¿Cuántas veces hemos oído recitar la frase “México, el país de la desigualdad”, debida al naturalista prusiano Alexander von Humboldt? La consigna, que suena a anuncio comercial, proviene del Ensayo político sobre el reino de la Nueva España (1808), texto escrito en la víspera de una revolución que acabaría con el antiguo virreinato de la Nueva España y daría lugar, primero, al nuevo imperio de la América Septentrional, y luego, a la nueva República federal.
Humboldt intentaba describir la “espantosa distribución en fortunas, civilización, cultivo de la tierra y población” que había dentro de la Nueva España, si se le comparaba, fundamentalmente, con Europa. Pero la fórmula ontológica e hiperbólica que utilizó —“en ninguna otra parte” se daban, a su juicio, esos contrastes— ha facilitado una visión demasiado fija o inmovilista de la desigualdad en México.
Un estudio recientemente editado por Debate del historiador mexicano Diego Castañeda Garza narra e interpreta la evolución de la desigualdad en los dos últimos siglos. En un momento del estudio, el investigador se aventura a trazar el recorrido del Coeficiente de Gini entre 1844 y 2020, intentando cotejar los cálculos diversos de unos diecisiete estimados de instituciones como el Inegi, el Banco Mundial e investigadores académicos.

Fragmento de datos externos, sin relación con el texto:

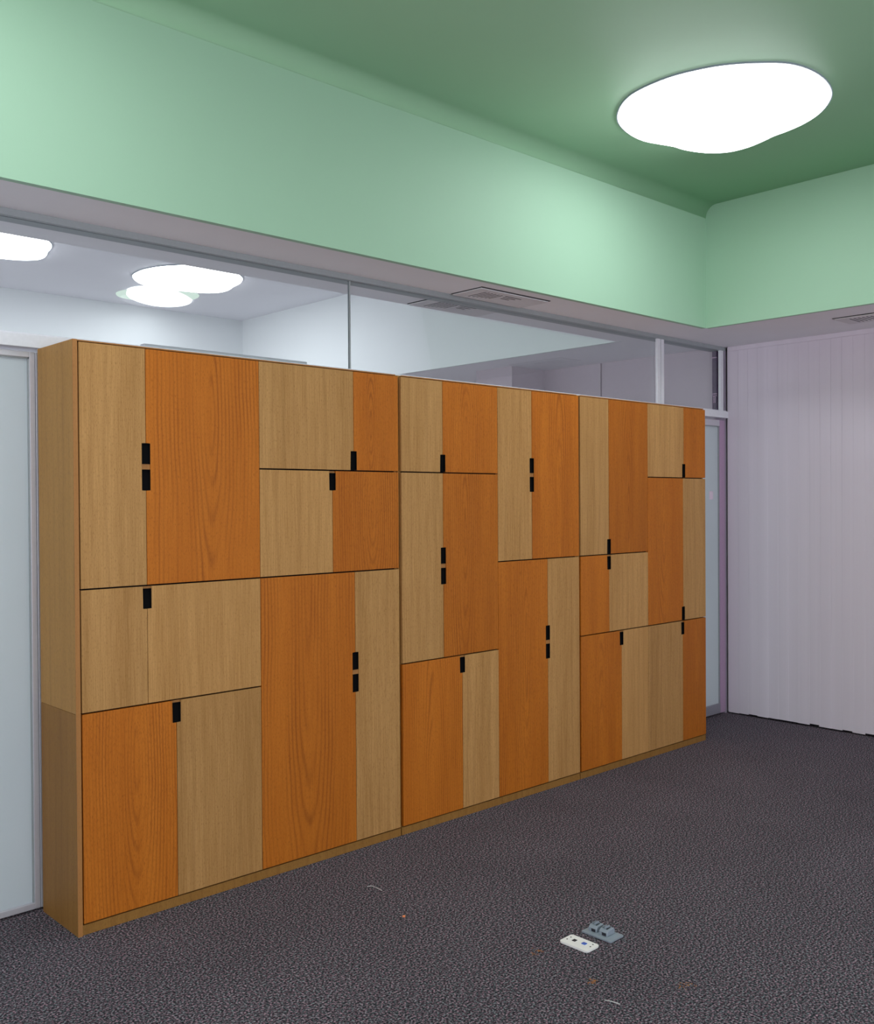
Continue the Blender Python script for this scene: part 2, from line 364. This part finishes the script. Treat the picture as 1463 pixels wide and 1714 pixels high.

De acuerdo con esas estimaciones comparadas, Castañeda Garza encuentra que la desigualdad creció de manera continua entre la República Restaurada y el Porfiriato. Luego continuó creciendo durante la Revolución, hasta estabilizarse entre los años 30 y 70 y comenzar a descender levemente a partir de ahí. Sin abandonar esa ruta moderadamente descendente, la desigualdad habría crecido muy poco, para luego mantenerse por arriba del valor del 0. 40 del Coeficiente de Gini.
De acuerdo con estos cálculos, cuando más creció la desigualdad en la historia de México fue entre 1840 y 1880, periodo en que pasó de poco más de 0. 30 a 0. 40. A partir de entonces, ni el aumento ni el descenso de la desigualdad llegaron a ser tan dramáticos como para rebasar por mucho el 0. 50 o quedar por debajo del 0. 40. Se trata, por tanto, de un resultado que da y quita la razón al barón Humboldt: en México la desigualdad siempre ha sido alta, pero no inmutable ni irreversible.
Desde hace varias décadas, como prueban los informes de la Cepal, México está por debajo de la media en índices de desigualdad de América Latina y el Caribe, que se ubica en torno al 0.45, pero también por encima del promedio de la OCDE que se marca en un 0. 35. Más desiguales que México son Brasil, Colombia, Guatemala y Paraguay, por ejemplo. De hecho, México tendría una posición bastante consistente dentro de los países menos desiguales de la región.
El estudio de Castañeda Garza contraría algunos lugares comunes que, sobre todo en tiempos electorales, pululan en la opinión pública. Por ejemplo, parece más que evidente que durante el Porfiriato y el llamado “periodo neoliberal”, a fines de los siglos XIX y XX, el aumento de la desigualdad no fue tan escandaloso como sostienen las narrativas ideologizadas de la historia. De la misma manera, el descenso de la desigualdad en tiempos del “desarrollo estabilizador” y el “milagro mexicano”, no dejó de ser limitado. Hoy por hoy, México sería menos desigual que en 1970.
La conclusión del libro de Castañeda Garza está muy lejos de cualquier sentimiento de frustración o impotencia: en México la desigualdad sigue siendo alta y es posible reducirla. No hay que inventar fórmulas: simplemente aplicar aquellas políticas públicas que en el pasado y en otros contextos han redundado en una contención o una disminución de la disparidad del ingreso: inversión sostenida y creciente en educación y salud, reforma fiscal progresiva, con impuestos sobre las rentas y las herencias, expansión de los derechos laborales y reconstrucción de una vida sindical dinámica.